This article does not point fingers, but looks at who is responsible for this event. Depending on who you ask will change the response. The official records are different then the unofficial record or people’s own personal records of the event. It also is not written in many Chinese history books. It is the rulers responsibility to nourish his people so he does take responsibility for the event publicly, but not in actuality. He used his local cadre as scapegoats for the event, most of the blame was placed on them and they were the ones punished and sent to jail. Many of them faced charges such as violating party policy and crime against the masses. I think that one could argue that although the cadre were the forceful hand they are also the victims in this case. Local cadre had steel quotas and orders they had to meet so they were not concerned with the conditions of the villages. If they did not meet their quotas they would face consequences as well. Intellectuals who were able to escape the villages understand their ignorance in just blindly following Mao and the Communist party. Peasants were essentially powerless they just executed the orders of the party. They were tortured and beaten and a hunger would be used as a means to control them.
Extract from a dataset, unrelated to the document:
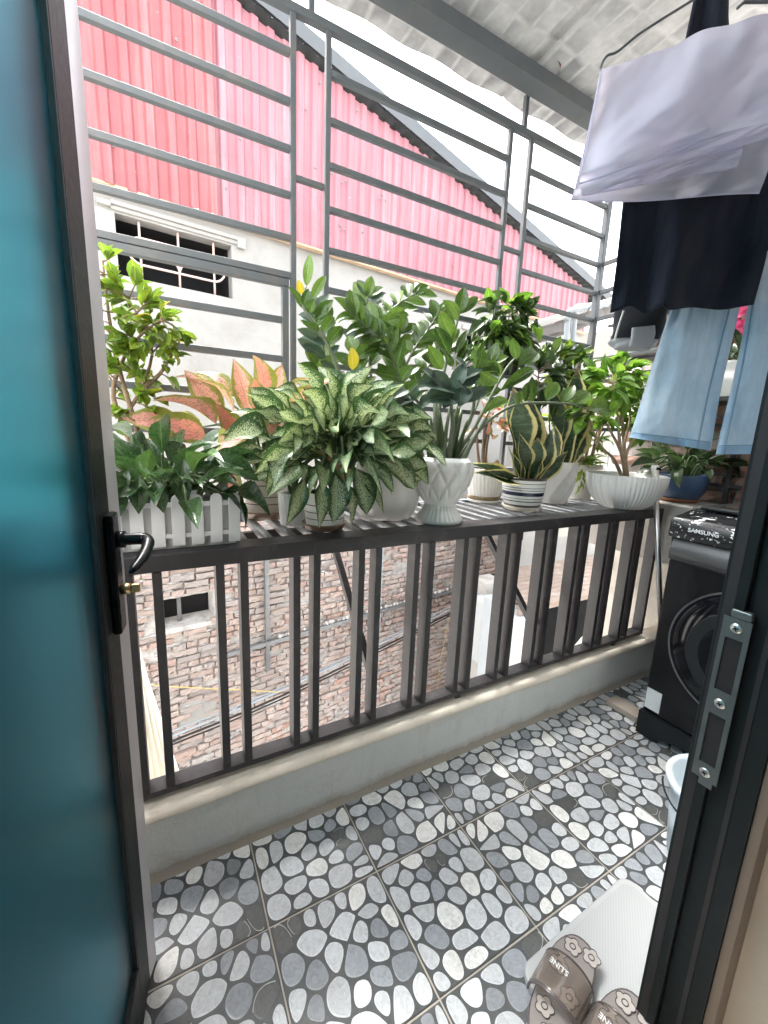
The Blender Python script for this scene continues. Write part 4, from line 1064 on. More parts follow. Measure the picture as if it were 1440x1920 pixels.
for b__, t__, w__, k__ in (((115, 265), (140, 50), .30, 0), ((150, 345), (243, 188), .32, 0), ((88, 372), (3, 262), .36, 0), ((97, 390), (130, 275), .42, 0), ((140, 435), (166, 340), .46, 0), ((185, 505), (242, 375), .46, 0), ((215, 565), (297, 447), .45, 0), ((255, 640), (352, 507), .48, 0), ((88, 315), (64, 222), .5, 2), ((212, 605), (58, 538), .34, 1), ((235, 725), (95, 632), .40, 1), ((305, 812), (203, 743), .40, 1), ((170, 480), (290, 345), .4, 0), ((200, 545), (110, 500), .45, 0), ((250, 640), (160, 600), .4, 1), ((190, 760), (130, 690), .5, 0), ((180, 690), (60, 600), .42, 1), ((200, 820), (70, 760), .42, 0), ((265, 700), (330, 640), .45, 1)):
    leaf_px(zz1, (P_ZZ, P_ZZO, P_ZZY)[k__], zq(b__[0], b__[1]), zq(t__[0], t__[1]), 1.36 + (.03 if k__ == 1 else 0), w__ * 1.12)
zz_stem(zz1, [B(-.06, .03), PX(640, 800, 1.42), PX(617, 715, 1.44), PX(602, 640, 1.46), PX(590, 585, 1.48)], 6, .45, .088, mats=P_ZZO + P_ZZ)
zz_stem(zz1, [B(0), PX(700, 790, 1.36), PX(662, 695, 1.37), PX(695, 628, 1.38), PX(735, 580, 1.39), PX(782, 548, 1.40)], 9, .40, .090, .0085, yellow=.03)
zz_stem(zz1, [B(.03), PX(752, 790, 1.37), PX(752, 728, 1.36), PX(728, 655, 1.35), PX(694, 620, 1.345), PX(660, 590, 1.34)], 9, .36, .088)
zz_stem(zz1, [B(.04, .03), PX(735, 760, 1.42), PX(768, 670, 1.44), PX(800, 622, 1.46), PX(822, 588, 1.47)], 8, .42, .080)
zz_stem(zz1, [B(-.02, .04), PX(700, 760, 1.45), PX(690, 660, 1.48), PX(682, 600, 1.50), PX(690, 552, 1.50)], 7, .45, .082, mats=P_ZZ + P_ZZO)
zz_stem(zz1, [B(.05, .05), PX(770, 760, 1.46), PX(795, 700, 1.48), PX(830, 650, 1.5)], 6, .4, .085)
zz_stem(zz1, [B(.02, .06), PX(730, 780, 1.48), PX(735, 700, 1.5), PX(752, 620, 1.52)], 6, .45, .085, mats=P_ZZ)
add_leaf(zz1, P_ZZY[0], PX(660, 694, 1.335), (-.1, -.2, .6), TOCAM((.5, 1.3, 1.4)) + Vector((.5, 0, .2)), .075, .046)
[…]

The famine that was caused by the Great Leap is believed to be 70% man made and 30% due to nature. I think a good way of proving this to be true is that the death rates were significantly different in different parts of the country and not all leadership and villages were run the same. the quality of the cadre might have greatly affected the village after all. In Bo many villagers die from starvation, but in the neighboring village where there was a drought that village was able to support themselves. Then you have Villages like Henan and Xinyang where over 2 million peasants died in each village and the death rate was higher then the national death rate. It is in villages like these that I question could this really be a “mistake”. No one has taken responsibility for what occurred in Henan, but many local cadre were punished for Xinyang.
In the cases of many famines, cannibalism took place. Villagers would steal grain and food. There was a black market for food essentially. Villagers would be tortured, punished, and maybe killed for committing this crimes, but they did whatever they had to do to survive and so they all see themselves as active victims. Problem one of the things that makes me question the governments “mistake” in all of this is they then built mass graves to try and cover up the extent of the famine. Why try and hide something that is evident and if it is if no fault of yours then it doesn’t seem like it should be a secret. My last comment on this subject is why was is so dangerous to speak of the famine during that time. With all of the people already dying killing those that acknowledge the fact people are dying seems unnecessary.